══ DATASET EXTRACT ══

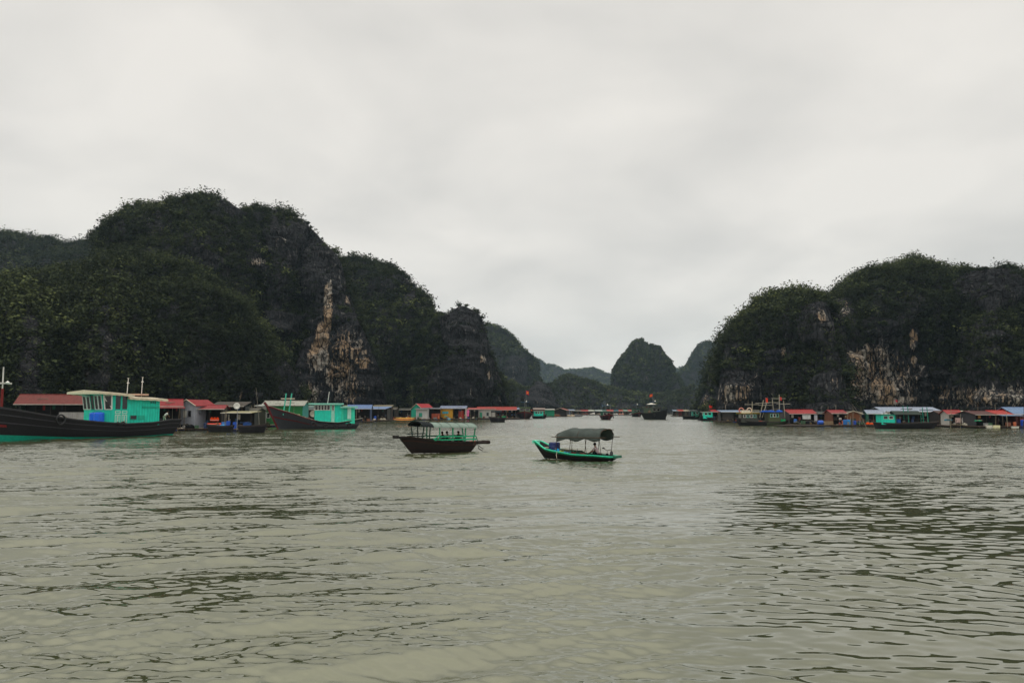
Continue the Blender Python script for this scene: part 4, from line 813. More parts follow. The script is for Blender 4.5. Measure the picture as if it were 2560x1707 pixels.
# ---- 4. open green sampan with the tarpaulin
def green_boat():
    F = Frame(1440, 1149, 147); r = empty('sampan', F.o, F.a, 'green-gunwaled open sampan under a sagging grey tarpaulin, with seated man steering', 'boat', 'sampans under way in open water')
    B = 2.0; yo = B / 2
    px = [(1539, 1142), (1480, 1138), (1430, 1135), (1390, 1128), (1365, 1121), (1348, 1110), (1338, 1103)]
    x0, x1 = F.x(1536, .3), F.x(1338, .0); L = x1 - x0
    sh = []
    for a, b in px:
        y = yo * (.95 if 1370 < a < 1500 else .5); sh.append((min(max((F.x(a, y) - x0) / L, 0), 1), F.z(a, b, y)))
    sh.sort(); H = Hull(x0, x1, B, sh, .2, (.9, 1.0), .62, ns=26, point=.72, full=.5)
    H.shell().build('hull', paint('#22201f', 'wood', 1.2), r)
    H.band(.85, 1.0, .03).build('sheer_plank', paint(GREEN, 'paint', 1.1), r); H.band(.0, .18, .02).build('painted_bottom', paint('#1c4a44'), r)
    H.band(.80, .845, .05).build('rubbing_strake', paint('#0e6a4c'), r); H.rim(.16, .06, .04).build('gunwale', paint('#38d8ac'), r)
    H.deck(.5).build('deck', paint('#8a6a4a', 'wood'), r)
    a_ = H.p(1, 1); MB().box(a_[0] - .25, a_[0] + .08, -.32, .32, a_[2] - .16, a_[2] + .07).build('bow_board', paint('#8fe8cc'), r)
    MB().box(x0 - .12, x0 + .12, -.55, .55, H.z(0) - .1, H.z(0) + .06).build('stern_board', paint('#1f6a50'), r)
    # canopy on thin poles: closed end forward, arch open to the stern
    dk = H.floor(.5, .5); hw = 1.12
    xa, xb = F.x(1470, hw), F.x(1388, hw); xa -= .85
    z0 = F.z(1450, 1093, hw); m = MB(); ring = []; nseg = 14
    for i in range(nseg + 1):
        u = i / nseg; x = xa + (xb - xa) * u; fall = max(0, (u - .75) / .25) ** 2
        hh = .58 * (1 - .35 * fall) + .03 * math.sin(u * 19); sag = .08 * math.sin(u * 9) ** 2; w_ = hw * (1 - .05 * fall)
        o = [(x + .05 * math.sin(a * 3), w_ * math.sin(a), z0 - sag * abs(math.sin(a)) ** 3 - .10 * fall + hh * math.cos(a) ** .85 + .02 * math.sin(a * 7 + u * 11)) for a in np.linspace(-math.pi / 2, math.pi / 2, 14)]
        skirt = .14 + .05 * math.sin(u * 14)
        o = [(o[0][0], o[0][1] - .02, o[0][2] - skirt)] + o + [(o[-1][0], o[-1][1] + .02, o[-1][2] - skirt)]
        inn = [(p[0], p[1] * .965, p[2] - .03) for p in o[::-1]]
        ring.append(o + inn)
    m.loft(ring).build('tarpaulin', paint('#4a524e', 'cloth', 1.0), r, True)
    for i in (0, .5, 1):
        x = xa + (xb - xa) * i; MB().tube([(x, hw * 1.0 * math.sin(a), z0 - .05 * (i == 1) + (.55 - .19 * (i == 1)) * math.cos(a)) for a in np.linspace(-1.55, 1.55, 10)], .022, 5).build('canopy_hoop', paint('#4a3c30', 'wood'), r)
    for y, dx in ((0, .3), (-.45, .35), (.5, .2)): MB().tube([(xa - dx, y, z0 + .56 * math.sqrt(1 - (y / hw) ** 2)), (xa + .8, y, z0 + .55 * math.sqrt(1 - (y / hw) ** 2))], .025, 5).build('canopy_batten', paint('#5a4a3a', 'wood'), r)
    for sd in (1, -1): MB().tube([(xa - .45, sd * hw, z0), (xb + .3, sd * hw, z0 - .02)], .025, 5).build('canopy_batten', paint('#5a4a3a', 'wood'), r)
    for u in (.02, .33, .62, .98):
        for sd in (1, -1):
            x = xa + (xb - xa) * u; uu = (x - x0) / L
            MB().tube([(x + (.12 if u > .5 else 0), sd * (H.b(uu) - .06), H.floor(uu, .7)), (x, sd * (hw - .06), z0)], .02, 5).build('canopy_pole', paint('#4a3c30', 'wood'), r)
    def at(p_, y, t=.5): x = F.x(p_, y); return F.w(x, y, H.floor((x - x0) / L, t) + .0)
    q = at(1386, .05, .62); drum(q, 'big dark blue drum standing in the bow of the green sampan', '#1d2c66', .4, .82)
    q = at(1373, .0, .6); crate(q, 'brown wooden box ahead of the blue drum in the green sampan', '#6a5238', (.35, .4, .38), F.a)
    q = at(1364, .0, .62); crate(q, 'cream foam box in the very bow of the green sampan', '#e4dcc8', (.3, .34, .3), F.a)
    for p_, y, c_, lab, s_ in ((1395, .3, '#20a0d8', 'cyan plastic bundle at the foot of the blue drum', .42), (1405, .35, '#c8d848', 'yellow-green net bag in the middle of the sampan', .34), (1417, .4, '#58b8e0', 'light blue plastic bag beside the green tarp pile', .36)):
        heap(at(p_, y, .86), lab, c_, (s_, s_ * .8, s_ * .75), 'bundle', 'bundle', F.a, int(p_), kind='cloth')
    q = at(1432, 0, .8); heap(q, 'dark green tarp heaped over goods in the middle of the sampan', '#2c4a3e', (1.5, .8, .42), 'tarp_pile', 'tarp', F.a, 9)
    q = at(1445, .45, .95); crate(q, 'dark red tray beside the heaped green tarp in the sampan', '#8a3a34', (1.0, .35, .12), F.a)
    q = at(1496, .0, .5); person(q + Vector((0, 0, .10)), F.a * 57.2958 + 8, 'man in pale pink shirt sitting in the stern under the tarpaulin', 'sit', '#cdb9bb', '#1c1c22', fingers=True, lean=.02, h=1.9)
    # engine with handlebars and tiller
    q = at(1517, .1, .75); e_ = empty('outboard_engine', q, F.a, 'small black engine with tiller and handlebar at the sampan stern', 'engine')
    MB().box(-.16, .16, -.13, .13, .0, .2).tube([(.0, 0, .2), (0, 0, .3)], .1, 8).build('engine_block', paint('#1c1c1e', 'plastic'), e_)
    MB().tube([(.1, 0, .2), (.45, .05, .3), (.75, .1, .28)], .02, 5).build('tiller', paint(GREY, 'plastic'), e_)
    MB().tube([(0, 0, .28), (-.05, .05, .5), (.15, .2, .62)], .022, 5).tube([(-.05, .05, .5), (-.3, -.12, .58)], .022, 5).build('handlebar', paint('#222222', 'plastic'), e_)
    MB().tube([(-.28, -.05, .25), (-.32, -.05, .25)], .22, 14).build('flywheel', paint('#202022', 'plastic'), e_)
    MB().sphere((.18, .2, .66), .1, 8, 5, .5).build('mirror', paint('#1a1a1c', 'plastic'), e_)
    x = F.x(1393, yo); MB().tube([(x, yo + .06, H.z((x - x0) / L)), (x + .05, yo + .06, .35), (x + .02, yo + .05, .12)], .022, 5).build('mooring_rope', paint('#d8d2c0', 'cloth'), r)
green_boat()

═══

▶ [STATED EXERCISE]: Copy the listing in full and without alteration, omitting every picture.

▶ [RIGHT ANSWER]:
Continue the Blender Python script for this scene: part 4, from line 813. More parts follow. The script is for Blender 4.5. Measure the picture as if it were 2560x1707 pixels.
# ---- 4. open green sampan with the tarpaulin
def green_boat():
    F = Frame(1440, 1149, 147); r = empty('sampan', F.o, F.a, 'green-gunwaled open sampan under a sagging grey tarpaulin, with seated man steering', 'boat', 'sampans under way in open water')
    B = 2.0; yo = B / 2
    px = [(1539, 1142), (1480, 1138), (1430, 1135), (1390, 1128), (1365, 1121), (1348, 1110), (1338, 1103)]
    x0, x1 = F.x(1536, .3), F.x(1338, .0); L = x1 - x0
    sh = []
    for a, b in px:
        y = yo * (.95 if 1370 < a < 1500 else .5); sh.append((min(max((F.x(a, y) - x0) / L, 0), 1), F.z(a, b, y)))
    sh.sort(); H = Hull(x0, x1, B, sh, .2, (.9, 1.0), .62, ns=26, point=.72, full=.5)
    H.shell().build('hull', paint('#22201f', 'wood', 1.2), r)
    H.band(.85, 1.0, .03).build('sheer_plank', paint(GREEN, 'paint', 1.1), r); H.band(.0, .18, .02).build('painted_bottom', paint('#1c4a44'), r)
    H.band(.80, .845, .05).build('rubbing_strake', paint('#0e6a4c'), r); H.rim(.16, .06, .04).build('gunwale', paint('#38d8ac'), r)
    H.deck(.5).build('deck', paint('#8a6a4a', 'wood'), r)
    a_ = H.p(1, 1); MB().box(a_[0] - .25, a_[0] + .08, -.32, .32, a_[2] - .16, a_[2] + .07).build('bow_board', paint('#8fe8cc'), r)
    MB().box(x0 - .12, x0 + .12, -.55, .55, H.z(0) - .1, H.z(0) + .06).build('stern_board', paint('#1f6a50'), r)
    # canopy on thin poles: closed end forward, arch open to the stern
    dk = H.floor(.5, .5); hw = 1.12
    xa, xb = F.x(1470, hw), F.x(1388, hw); xa -= .85
    z0 = F.z(1450, 1093, hw); m = MB(); ring = []; nseg = 14
    for i in range(nseg + 1):
        u = i / nseg; x = xa + (xb - xa) * u; fall = max(0, (u - .75) / .25) ** 2
        hh = .58 * (1 - .35 * fall) + .03 * math.sin(u * 19); sag = .08 * math.sin(u * 9) ** 2; w_ = hw * (1 - .05 * fall)
        o = [(x + .05 * math.sin(a * 3), w_ * math.sin(a), z0 - sag * abs(math.sin(a)) ** 3 - .10 * fall + hh * math.cos(a) ** .85 + .02 * math.sin(a * 7 + u * 11)) for a in np.linspace(-math.pi / 2, math.pi / 2, 14)]
        skirt = .14 + .05 * math.sin(u * 14)
        o = [(o[0][0], o[0][1] - .02, o[0][2] - skirt)] + o + [(o[-1][0], o[-1][1] + .02, o[-1][2] - skirt)]
        inn = [(p[0], p[1] * .965, p[2] - .03) for p in o[::-1]]
        ring.append(o + inn)
    m.loft(ring).build('tarpaulin', paint('#4a524e', 'cloth', 1.0), r, True)
    for i in (0, .5, 1):
        x = xa + (xb - xa) * i; MB().tube([(x, hw * 1.0 * math.sin(a), z0 - .05 * (i == 1) + (.55 - .19 * (i == 1)) * math.cos(a)) for a in np.linspace(-1.55, 1.55, 10)], .022, 5).build('canopy_hoop', paint('#4a3c30', 'wood'), r)
    for y, dx in ((0, .3), (-.45, .35), (.5, .2)): MB().tube([(xa - dx, y, z0 + .56 * math.sqrt(1 - (y / hw) ** 2)), (xa + .8, y, z0 + .55 * math.sqrt(1 - (y / hw) ** 2))], .025, 5).build('canopy_batten', paint('#5a4a3a', 'wood'), r)
    for sd in (1, -1): MB().tube([(xa - .45, sd * hw, z0), (xb + .3, sd * hw, z0 - .02)], .025, 5).build('canopy_batten', paint('#5a4a3a', 'wood'), r)
    for u in (.02, .33, .62, .98):
        for sd in (1, -1):
            x = xa + (xb - xa) * u; uu = (x - x0) / L
            MB().tube([(x + (.12 if u > .5 else 0), sd * (H.b(uu) - .06), H.floor(uu, .7)), (x, sd * (hw - .06), z0)], .02, 5).build('canopy_pole', paint('#4a3c30', 'wood'), r)
    def at(p_, y, t=.5): x = F.x(p_, y); return F.w(x, y, H.floor((x - x0) / L, t) + .0)
    q = at(1386, .05, .62); drum(q, 'big dark blue drum standing in the bow of the green sampan', '#1d2c66', .4, .82)
    q = at(1373, .0, .6); crate(q, 'brown wooden box ahead of the blue drum in the green sampan', '#6a5238', (.35, .4, .38), F.a)
    q = at(1364, .0, .62); crate(q, 'cream foam box in the very bow of the green sampan', '#e4dcc8', (.3, .34, .3), F.a)
    for p_, y, c_, lab, s_ in ((1395, .3, '#20a0d8', 'cyan plastic bundle at the foot of the blue drum', .42), (1405, .35, '#c8d848', 'yellow-green net bag in the middle of the sampan', .34), (1417, .4, '#58b8e0', 'light blue plastic bag beside the green tarp pile', .36)):
        heap(at(p_, y, .86), lab, c_, (s_, s_ * .8, s_ * .75), 'bundle', 'bundle', F.a, int(p_), kind='cloth')
    q = at(1432, 0, .8); heap(q, 'dark green tarp heaped over goods in the middle of the sampan', '#2c4a3e', (1.5, .8, .42), 'tarp_pile', 'tarp', F.a, 9)
    q = at(1445, .45, .95); crate(q, 'dark red tray beside the heaped green tarp in the sampan', '#8a3a34', (1.0, .35, .12), F.a)
    q = at(1496, .0, .5); person(q + Vector((0, 0, .10)), F.a * 57.2958 + 8, 'man in pale pink shirt sitting in the stern under the tarpaulin', 'sit', '#cdb9bb', '#1c1c22', fingers=True, lean=.02, h=1.9)
    # engine with handlebars and tiller
    q = at(1517, .1, .75); e_ = empty('outboard_engine', q, F.a, 'small black engine with tiller and handlebar at the sampan stern', 'engine')
    MB().box(-.16, .16, -.13, .13, .0, .2).tube([(.0, 0, .2), (0, 0, .3)], .1, 8).build('engine_block', paint('#1c1c1e', 'plastic'), e_)
    MB().tube([(.1, 0, .2), (.45, .05, .3), (.75, .1, .28)], .02, 5).build('tiller', paint(GREY, 'plastic'), e_)
    MB().tube([(0, 0, .28), (-.05, .05, .5), (.15, .2, .62)], .022, 5).tube([(-.05, .05, .5), (-.3, -.12, .58)], .022, 5).build('handlebar', paint('#222222', 'plastic'), e_)
    MB().tube([(-.28, -.05, .25), (-.32, -.05, .25)], .22, 14).build('flywheel', paint('#202022', 'plastic'), e_)
    MB().sphere((.18, .2, .66), .1, 8, 5, .5).build('mirror', paint('#1a1a1c', 'plastic'), e_)
    x = F.x(1393, yo); MB().tube([(x, yo + .06, H.z((x - x0) / L)), (x + .05, yo + .06, .35), (x + .02, yo + .05, .12)], .022, 5).build('mooring_rope', paint('#d8d2c0', 'cloth'), r)
green_boat()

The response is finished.